Work required
Transcribe the lines of the records starting with the one that has "rm, 'room', wo_)" in it and ending with the last, and transcribe nothing else.

Recorded data
━━━━━━━━━━

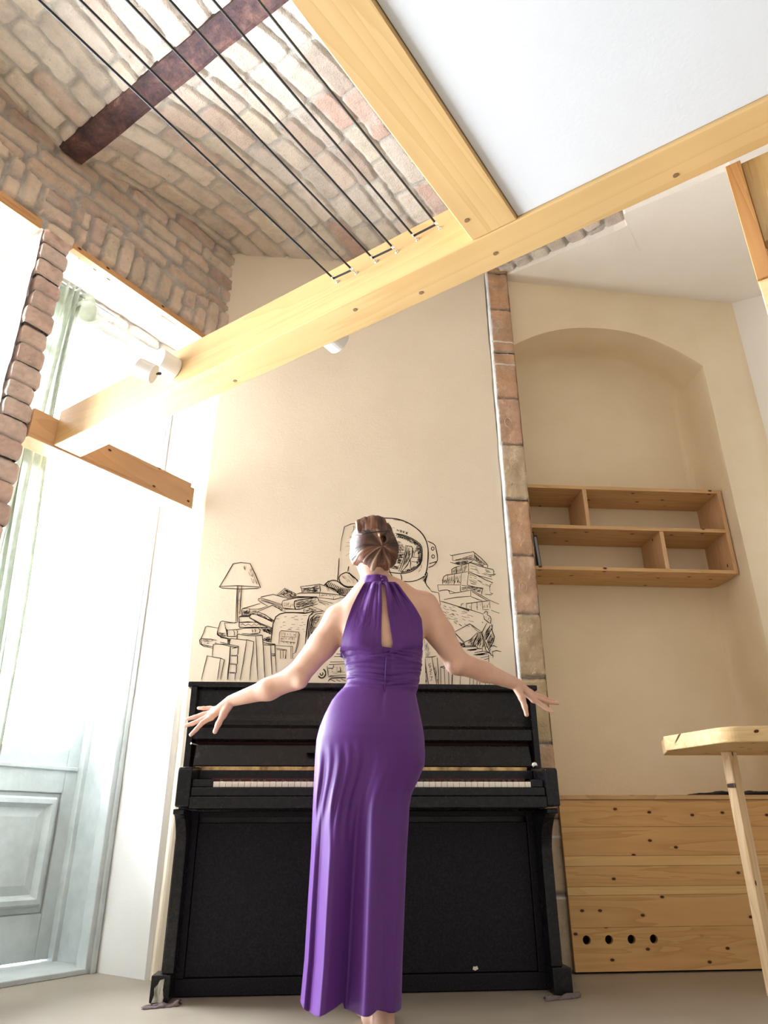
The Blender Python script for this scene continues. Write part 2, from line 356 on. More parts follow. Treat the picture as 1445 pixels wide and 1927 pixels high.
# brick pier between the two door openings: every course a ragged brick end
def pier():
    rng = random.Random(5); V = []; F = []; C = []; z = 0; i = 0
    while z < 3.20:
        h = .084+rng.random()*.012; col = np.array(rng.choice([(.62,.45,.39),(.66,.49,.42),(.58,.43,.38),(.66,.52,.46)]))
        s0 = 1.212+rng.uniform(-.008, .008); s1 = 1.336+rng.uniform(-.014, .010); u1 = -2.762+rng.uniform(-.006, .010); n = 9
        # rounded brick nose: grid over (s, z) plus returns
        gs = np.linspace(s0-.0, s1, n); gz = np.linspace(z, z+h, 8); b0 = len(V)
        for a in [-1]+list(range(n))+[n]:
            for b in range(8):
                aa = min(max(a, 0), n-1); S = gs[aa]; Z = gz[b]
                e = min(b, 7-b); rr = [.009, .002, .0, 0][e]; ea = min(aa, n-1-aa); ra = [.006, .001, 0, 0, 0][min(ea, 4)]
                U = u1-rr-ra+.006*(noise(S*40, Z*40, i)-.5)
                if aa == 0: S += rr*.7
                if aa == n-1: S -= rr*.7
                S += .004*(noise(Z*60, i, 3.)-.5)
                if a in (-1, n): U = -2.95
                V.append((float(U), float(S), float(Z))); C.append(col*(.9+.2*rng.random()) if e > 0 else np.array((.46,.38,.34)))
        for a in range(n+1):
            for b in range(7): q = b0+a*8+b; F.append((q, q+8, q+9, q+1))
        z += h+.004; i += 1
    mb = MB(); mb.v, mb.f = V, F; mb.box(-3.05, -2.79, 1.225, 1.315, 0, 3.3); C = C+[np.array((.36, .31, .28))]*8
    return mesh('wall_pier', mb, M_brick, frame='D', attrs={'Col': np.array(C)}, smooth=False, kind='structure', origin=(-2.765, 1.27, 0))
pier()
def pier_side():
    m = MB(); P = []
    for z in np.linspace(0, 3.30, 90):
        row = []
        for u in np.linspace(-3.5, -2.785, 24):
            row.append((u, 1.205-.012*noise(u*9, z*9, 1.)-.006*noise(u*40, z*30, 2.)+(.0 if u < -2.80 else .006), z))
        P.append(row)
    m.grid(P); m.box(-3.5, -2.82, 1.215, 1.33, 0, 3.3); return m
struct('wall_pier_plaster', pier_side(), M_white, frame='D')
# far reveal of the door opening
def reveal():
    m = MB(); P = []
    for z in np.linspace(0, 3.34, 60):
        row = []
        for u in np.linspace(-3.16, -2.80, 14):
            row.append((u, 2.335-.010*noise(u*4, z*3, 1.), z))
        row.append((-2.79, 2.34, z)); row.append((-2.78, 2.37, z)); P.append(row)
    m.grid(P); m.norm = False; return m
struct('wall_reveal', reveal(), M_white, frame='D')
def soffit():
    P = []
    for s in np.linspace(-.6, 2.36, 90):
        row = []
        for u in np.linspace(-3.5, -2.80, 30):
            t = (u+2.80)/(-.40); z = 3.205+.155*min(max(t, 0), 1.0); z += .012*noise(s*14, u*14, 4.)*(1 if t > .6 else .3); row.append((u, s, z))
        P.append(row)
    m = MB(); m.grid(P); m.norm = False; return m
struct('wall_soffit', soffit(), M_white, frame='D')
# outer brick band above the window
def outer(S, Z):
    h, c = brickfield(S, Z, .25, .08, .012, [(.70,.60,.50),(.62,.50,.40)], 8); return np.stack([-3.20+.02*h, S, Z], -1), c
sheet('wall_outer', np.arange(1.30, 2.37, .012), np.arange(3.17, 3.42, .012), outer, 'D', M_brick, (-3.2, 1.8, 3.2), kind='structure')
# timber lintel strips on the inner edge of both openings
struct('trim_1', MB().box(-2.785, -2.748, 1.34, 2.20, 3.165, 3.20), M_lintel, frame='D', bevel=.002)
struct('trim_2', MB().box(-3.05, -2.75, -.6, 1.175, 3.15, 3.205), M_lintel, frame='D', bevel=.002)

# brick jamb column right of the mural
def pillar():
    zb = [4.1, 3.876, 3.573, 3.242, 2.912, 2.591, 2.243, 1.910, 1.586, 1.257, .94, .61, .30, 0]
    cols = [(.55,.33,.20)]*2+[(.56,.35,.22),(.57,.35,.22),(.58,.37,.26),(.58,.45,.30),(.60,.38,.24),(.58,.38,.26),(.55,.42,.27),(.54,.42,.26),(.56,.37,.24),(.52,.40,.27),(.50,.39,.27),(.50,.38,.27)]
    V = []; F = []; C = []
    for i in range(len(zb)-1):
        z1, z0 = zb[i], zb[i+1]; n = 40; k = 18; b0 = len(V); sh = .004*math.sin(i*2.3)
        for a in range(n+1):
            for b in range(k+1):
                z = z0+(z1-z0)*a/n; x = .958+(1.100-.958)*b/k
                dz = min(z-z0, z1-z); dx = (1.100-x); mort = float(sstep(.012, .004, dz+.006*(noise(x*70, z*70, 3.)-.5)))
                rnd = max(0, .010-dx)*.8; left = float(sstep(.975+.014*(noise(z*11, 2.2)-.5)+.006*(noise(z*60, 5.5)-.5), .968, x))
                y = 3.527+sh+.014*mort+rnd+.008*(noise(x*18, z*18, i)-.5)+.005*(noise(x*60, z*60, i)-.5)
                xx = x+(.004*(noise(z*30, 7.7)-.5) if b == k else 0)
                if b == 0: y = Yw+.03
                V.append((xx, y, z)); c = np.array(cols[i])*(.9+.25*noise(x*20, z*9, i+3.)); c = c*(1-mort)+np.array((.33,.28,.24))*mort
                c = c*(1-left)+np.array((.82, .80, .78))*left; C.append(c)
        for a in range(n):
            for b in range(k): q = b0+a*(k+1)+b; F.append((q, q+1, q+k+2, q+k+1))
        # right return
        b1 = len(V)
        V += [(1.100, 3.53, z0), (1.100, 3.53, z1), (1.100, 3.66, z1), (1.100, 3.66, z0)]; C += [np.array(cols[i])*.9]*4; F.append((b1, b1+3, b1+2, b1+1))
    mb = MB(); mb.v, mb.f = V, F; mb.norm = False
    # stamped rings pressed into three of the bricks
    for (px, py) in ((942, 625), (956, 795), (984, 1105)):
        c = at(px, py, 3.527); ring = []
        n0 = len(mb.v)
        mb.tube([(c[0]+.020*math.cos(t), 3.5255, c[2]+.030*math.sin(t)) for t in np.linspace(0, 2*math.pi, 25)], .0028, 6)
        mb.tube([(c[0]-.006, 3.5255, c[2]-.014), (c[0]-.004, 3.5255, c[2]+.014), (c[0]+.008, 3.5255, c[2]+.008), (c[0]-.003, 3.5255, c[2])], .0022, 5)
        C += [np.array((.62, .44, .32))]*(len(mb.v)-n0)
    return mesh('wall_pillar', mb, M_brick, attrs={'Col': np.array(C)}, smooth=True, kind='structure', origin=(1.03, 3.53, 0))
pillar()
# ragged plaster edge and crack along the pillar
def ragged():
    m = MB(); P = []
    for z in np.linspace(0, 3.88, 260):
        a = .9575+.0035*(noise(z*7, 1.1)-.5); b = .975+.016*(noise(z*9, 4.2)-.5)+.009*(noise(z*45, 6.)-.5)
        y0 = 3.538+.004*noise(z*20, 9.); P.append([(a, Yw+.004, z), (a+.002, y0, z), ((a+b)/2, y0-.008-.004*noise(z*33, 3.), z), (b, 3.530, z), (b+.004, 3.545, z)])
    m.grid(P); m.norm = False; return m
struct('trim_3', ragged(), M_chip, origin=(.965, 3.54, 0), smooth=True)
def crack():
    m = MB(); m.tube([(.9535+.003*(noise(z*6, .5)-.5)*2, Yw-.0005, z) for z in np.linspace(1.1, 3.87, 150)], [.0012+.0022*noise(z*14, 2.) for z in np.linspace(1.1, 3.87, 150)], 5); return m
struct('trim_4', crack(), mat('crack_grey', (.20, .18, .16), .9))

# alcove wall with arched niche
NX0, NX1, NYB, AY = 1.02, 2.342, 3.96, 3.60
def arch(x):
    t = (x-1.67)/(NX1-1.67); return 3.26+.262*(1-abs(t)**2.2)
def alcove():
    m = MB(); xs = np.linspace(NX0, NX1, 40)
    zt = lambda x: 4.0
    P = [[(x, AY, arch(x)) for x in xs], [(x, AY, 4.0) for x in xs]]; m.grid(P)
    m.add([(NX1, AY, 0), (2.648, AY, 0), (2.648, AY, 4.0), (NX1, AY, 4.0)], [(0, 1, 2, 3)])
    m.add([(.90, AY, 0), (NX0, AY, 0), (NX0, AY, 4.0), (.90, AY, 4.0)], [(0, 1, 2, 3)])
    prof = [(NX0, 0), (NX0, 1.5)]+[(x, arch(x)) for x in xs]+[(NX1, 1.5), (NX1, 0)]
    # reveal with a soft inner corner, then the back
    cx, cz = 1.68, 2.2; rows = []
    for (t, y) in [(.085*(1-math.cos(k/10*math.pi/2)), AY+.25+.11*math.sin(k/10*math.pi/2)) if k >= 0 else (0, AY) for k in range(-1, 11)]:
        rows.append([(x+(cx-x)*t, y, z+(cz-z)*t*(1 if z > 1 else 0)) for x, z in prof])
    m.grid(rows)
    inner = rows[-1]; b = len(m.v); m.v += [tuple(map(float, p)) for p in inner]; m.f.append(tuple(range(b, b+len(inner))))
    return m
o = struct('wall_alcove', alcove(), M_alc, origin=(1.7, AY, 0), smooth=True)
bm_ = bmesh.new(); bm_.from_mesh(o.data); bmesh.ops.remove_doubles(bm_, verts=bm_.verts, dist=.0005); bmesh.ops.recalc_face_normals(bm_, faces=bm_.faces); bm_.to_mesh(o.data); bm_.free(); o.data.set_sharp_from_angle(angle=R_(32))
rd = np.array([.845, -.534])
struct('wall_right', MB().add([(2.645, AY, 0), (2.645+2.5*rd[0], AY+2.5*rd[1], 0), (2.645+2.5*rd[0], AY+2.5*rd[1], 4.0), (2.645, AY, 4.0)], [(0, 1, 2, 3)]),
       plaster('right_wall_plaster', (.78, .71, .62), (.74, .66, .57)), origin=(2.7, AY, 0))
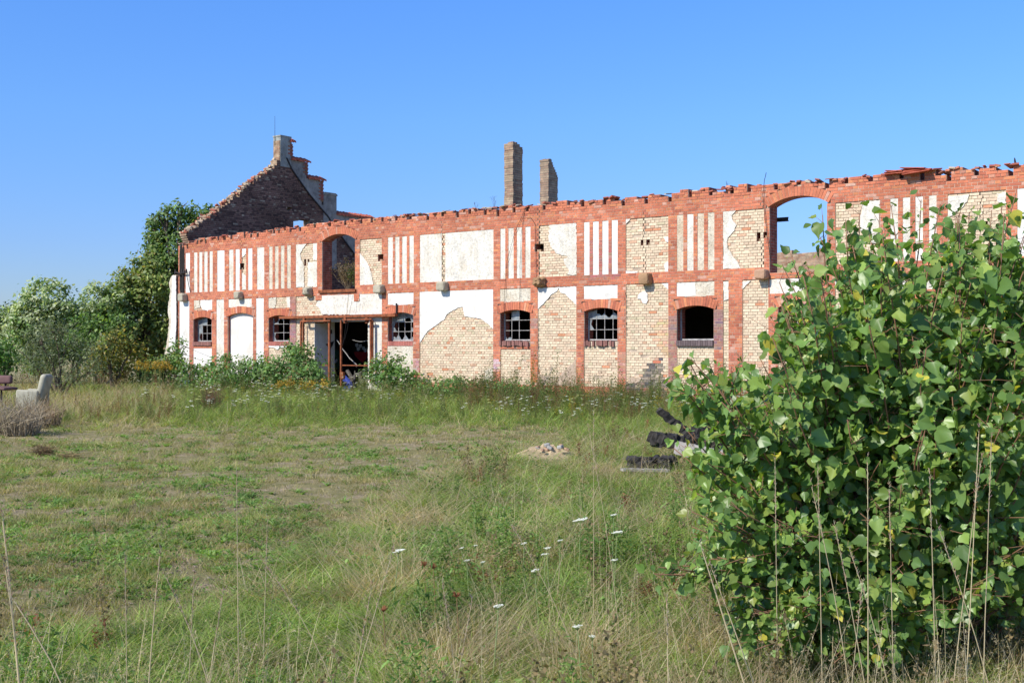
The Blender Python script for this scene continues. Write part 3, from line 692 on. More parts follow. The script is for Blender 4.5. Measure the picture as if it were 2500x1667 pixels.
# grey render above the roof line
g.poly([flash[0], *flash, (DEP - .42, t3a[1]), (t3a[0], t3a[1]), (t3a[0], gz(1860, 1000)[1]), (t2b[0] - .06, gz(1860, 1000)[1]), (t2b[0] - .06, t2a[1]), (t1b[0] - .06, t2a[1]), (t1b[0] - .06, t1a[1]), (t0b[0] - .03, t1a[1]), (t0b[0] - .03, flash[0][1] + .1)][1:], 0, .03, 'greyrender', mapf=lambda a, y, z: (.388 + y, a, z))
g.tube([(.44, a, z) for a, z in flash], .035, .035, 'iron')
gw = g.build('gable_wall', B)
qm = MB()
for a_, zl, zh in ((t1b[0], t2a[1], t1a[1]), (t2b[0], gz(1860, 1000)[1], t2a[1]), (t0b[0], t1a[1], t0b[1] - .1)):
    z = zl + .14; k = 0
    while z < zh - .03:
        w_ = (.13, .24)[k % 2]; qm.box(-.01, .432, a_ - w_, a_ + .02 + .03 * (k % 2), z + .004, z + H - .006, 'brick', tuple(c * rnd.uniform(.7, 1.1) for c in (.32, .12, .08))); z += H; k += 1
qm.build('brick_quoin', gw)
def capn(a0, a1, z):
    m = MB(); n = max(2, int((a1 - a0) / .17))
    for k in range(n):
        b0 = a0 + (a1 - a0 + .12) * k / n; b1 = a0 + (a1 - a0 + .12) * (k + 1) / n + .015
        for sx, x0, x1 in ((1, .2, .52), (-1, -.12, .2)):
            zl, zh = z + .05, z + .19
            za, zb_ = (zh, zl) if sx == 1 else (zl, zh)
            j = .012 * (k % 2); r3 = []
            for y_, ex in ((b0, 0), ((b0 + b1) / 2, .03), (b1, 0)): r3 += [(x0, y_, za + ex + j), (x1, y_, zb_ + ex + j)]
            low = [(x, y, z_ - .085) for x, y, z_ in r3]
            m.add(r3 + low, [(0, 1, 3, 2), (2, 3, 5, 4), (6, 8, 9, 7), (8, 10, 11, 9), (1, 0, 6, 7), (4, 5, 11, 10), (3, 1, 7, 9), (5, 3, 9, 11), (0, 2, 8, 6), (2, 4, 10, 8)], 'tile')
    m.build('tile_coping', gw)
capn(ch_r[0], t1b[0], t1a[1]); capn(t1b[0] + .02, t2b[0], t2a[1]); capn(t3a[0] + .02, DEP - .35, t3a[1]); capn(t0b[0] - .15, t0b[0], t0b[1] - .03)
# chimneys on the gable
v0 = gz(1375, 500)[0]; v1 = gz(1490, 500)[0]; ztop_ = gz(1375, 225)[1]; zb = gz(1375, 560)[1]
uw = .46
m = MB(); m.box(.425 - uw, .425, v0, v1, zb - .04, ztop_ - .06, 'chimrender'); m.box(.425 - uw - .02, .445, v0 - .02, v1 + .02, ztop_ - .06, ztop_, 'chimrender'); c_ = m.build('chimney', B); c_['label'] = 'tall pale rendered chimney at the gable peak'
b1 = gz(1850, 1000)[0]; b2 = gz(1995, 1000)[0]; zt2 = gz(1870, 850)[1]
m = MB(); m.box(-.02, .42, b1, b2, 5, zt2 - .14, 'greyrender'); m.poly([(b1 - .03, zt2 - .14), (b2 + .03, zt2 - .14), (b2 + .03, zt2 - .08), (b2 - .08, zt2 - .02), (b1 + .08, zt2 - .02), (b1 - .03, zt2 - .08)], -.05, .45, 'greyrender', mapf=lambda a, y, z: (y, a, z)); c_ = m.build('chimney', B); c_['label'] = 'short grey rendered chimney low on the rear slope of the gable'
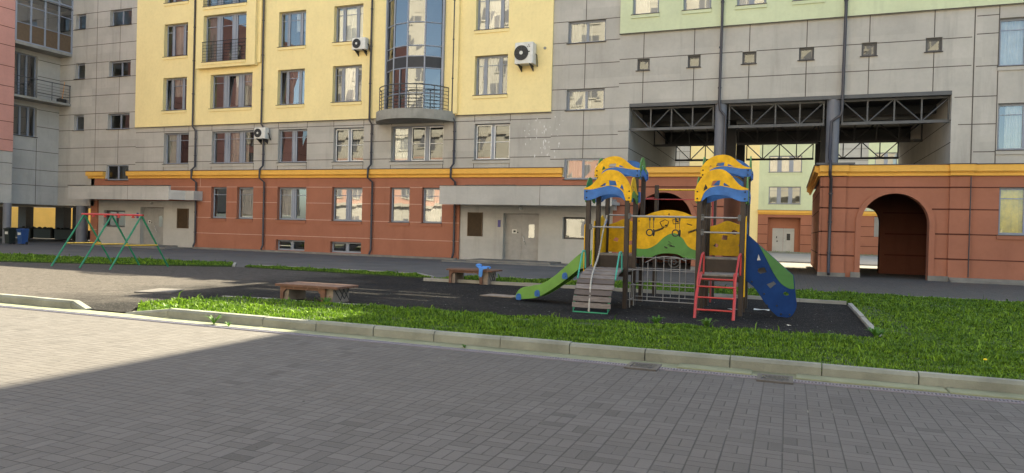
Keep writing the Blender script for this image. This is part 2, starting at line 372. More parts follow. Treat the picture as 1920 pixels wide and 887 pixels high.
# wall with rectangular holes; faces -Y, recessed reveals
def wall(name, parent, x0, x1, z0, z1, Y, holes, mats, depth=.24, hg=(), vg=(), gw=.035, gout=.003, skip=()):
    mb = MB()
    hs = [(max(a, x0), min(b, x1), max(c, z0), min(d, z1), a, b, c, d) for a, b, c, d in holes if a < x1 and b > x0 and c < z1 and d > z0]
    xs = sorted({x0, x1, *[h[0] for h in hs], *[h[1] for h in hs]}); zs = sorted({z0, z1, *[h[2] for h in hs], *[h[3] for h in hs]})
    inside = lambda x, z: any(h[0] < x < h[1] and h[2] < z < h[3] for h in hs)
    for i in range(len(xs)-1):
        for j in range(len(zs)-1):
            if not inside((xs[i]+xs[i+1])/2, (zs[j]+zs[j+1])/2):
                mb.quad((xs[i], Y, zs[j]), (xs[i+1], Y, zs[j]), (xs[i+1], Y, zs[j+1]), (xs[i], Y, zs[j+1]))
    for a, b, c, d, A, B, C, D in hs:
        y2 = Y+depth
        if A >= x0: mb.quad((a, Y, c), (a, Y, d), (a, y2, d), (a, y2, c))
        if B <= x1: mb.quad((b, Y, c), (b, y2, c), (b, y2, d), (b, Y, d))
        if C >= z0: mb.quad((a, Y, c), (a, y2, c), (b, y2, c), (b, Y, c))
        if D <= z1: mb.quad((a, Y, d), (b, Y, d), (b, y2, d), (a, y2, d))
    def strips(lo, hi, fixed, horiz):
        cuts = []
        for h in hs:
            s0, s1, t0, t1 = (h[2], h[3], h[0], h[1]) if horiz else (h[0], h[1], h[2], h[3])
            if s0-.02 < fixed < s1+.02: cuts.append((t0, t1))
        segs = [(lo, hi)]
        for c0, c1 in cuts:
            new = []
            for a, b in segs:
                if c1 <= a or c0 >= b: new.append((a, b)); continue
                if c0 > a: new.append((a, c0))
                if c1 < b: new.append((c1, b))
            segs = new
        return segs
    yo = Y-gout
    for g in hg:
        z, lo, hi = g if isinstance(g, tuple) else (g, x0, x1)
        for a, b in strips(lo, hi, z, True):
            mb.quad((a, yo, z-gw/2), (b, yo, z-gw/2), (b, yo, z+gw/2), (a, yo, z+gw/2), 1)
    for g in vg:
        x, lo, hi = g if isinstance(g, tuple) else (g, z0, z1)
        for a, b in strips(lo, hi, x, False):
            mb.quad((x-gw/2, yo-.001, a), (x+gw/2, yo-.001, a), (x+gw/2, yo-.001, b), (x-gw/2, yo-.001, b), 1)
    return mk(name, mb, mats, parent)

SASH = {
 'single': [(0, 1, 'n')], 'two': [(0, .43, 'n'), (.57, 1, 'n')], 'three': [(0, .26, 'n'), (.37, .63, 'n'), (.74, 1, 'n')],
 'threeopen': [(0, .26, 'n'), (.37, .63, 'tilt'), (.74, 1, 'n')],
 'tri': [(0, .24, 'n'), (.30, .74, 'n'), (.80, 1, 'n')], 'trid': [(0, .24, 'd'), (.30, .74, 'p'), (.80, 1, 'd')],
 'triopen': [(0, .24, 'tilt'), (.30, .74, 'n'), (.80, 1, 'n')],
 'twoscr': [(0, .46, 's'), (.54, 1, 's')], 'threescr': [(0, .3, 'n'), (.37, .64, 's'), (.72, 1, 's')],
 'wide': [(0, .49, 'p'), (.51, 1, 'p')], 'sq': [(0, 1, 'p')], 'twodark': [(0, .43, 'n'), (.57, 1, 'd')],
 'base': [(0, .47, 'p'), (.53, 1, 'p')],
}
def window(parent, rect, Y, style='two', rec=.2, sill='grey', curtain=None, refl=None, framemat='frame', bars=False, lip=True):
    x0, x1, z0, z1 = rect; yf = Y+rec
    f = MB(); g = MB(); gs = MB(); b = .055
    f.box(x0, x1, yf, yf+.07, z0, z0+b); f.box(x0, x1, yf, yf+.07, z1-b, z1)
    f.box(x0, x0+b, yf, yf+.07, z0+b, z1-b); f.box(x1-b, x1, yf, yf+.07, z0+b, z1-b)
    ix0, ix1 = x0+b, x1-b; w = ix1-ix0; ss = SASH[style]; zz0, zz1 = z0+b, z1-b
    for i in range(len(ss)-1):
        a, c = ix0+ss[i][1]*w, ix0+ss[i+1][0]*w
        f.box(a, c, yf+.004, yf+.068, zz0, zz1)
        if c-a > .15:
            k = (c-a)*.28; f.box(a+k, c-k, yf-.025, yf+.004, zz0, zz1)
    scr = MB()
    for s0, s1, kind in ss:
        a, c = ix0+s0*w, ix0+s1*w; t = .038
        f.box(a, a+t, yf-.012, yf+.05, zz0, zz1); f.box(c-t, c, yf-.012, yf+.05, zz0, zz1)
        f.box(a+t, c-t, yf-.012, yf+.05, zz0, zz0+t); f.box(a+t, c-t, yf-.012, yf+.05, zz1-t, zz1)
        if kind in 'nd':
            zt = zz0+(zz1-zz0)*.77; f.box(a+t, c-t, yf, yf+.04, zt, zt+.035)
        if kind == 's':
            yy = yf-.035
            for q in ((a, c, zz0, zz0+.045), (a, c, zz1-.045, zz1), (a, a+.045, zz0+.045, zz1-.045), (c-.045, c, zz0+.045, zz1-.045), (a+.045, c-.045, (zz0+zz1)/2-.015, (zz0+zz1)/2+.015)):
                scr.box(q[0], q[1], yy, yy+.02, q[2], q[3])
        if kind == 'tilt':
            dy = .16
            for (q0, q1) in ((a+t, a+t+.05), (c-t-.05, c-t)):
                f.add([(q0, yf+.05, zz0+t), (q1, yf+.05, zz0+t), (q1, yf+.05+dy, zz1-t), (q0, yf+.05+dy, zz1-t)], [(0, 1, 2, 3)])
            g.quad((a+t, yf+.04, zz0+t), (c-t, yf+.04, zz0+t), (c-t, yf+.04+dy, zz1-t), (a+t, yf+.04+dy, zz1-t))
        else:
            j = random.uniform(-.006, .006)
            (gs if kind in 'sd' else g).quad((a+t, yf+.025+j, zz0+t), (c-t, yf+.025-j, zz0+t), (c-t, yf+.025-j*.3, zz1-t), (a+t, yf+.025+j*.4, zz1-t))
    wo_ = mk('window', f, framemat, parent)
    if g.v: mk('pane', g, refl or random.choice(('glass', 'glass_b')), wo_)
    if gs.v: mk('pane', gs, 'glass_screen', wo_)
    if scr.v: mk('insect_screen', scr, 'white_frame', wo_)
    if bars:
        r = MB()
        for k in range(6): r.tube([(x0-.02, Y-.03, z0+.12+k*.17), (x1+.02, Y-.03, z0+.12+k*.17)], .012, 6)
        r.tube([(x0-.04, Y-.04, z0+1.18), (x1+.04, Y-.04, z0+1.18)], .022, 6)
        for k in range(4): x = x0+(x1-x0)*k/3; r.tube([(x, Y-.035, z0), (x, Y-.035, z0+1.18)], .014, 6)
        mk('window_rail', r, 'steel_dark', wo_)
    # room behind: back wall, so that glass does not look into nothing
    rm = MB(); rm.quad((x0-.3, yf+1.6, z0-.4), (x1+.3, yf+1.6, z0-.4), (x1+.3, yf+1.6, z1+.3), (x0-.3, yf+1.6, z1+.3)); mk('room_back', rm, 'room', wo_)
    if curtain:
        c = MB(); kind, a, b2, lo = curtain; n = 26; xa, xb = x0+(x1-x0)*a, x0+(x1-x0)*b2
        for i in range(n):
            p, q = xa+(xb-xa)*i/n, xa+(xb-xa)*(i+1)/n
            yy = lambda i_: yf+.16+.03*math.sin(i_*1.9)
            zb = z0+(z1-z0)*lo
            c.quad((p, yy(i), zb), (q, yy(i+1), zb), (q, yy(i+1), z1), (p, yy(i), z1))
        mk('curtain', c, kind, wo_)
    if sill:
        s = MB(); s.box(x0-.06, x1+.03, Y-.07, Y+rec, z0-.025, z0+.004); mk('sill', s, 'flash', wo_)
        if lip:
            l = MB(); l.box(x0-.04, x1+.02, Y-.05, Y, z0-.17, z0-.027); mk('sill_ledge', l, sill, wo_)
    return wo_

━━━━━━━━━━

Worked solution
    rm = MB(); rm.quad((x0-.3, yf+1.6, z0-.4), (x1+.3, yf+1.6, z0-.4), (x1+.3, yf+1.6, z1+.3), (x0-.3, yf+1.6, z1+.3)); mk('room_back', rm, 'room', wo_)
    if curtain:
        c = MB(); kind, a, b2, lo = curtain; n = 26; xa, xb = x0+(x1-x0)*a, x0+(x1-x0)*b2
        for i in range(n):
            p, q = xa+(xb-xa)*i/n, xa+(xb-xa)*(i+1)/n
            yy = lambda i_: yf+.16+.03*math.sin(i_*1.9)
            zb = z0+(z1-z0)*lo
            c.quad((p, yy(i), zb), (q, yy(i+1), zb), (q, yy(i+1), z1), (p, yy(i), z1))
        mk('curtain', c, kind, wo_)
    if sill:
        s = MB(); s.box(x0-.06, x1+.03, Y-.07, Y+rec, z0-.025, z0+.004); mk('sill', s, 'flash', wo_)
        if lip:
            l = MB(); l.box(x0-.04, x1+.02, Y-.05, Y, z0-.17, z0-.027); mk('sill_ledge', l, sill, wo_)
    return wo_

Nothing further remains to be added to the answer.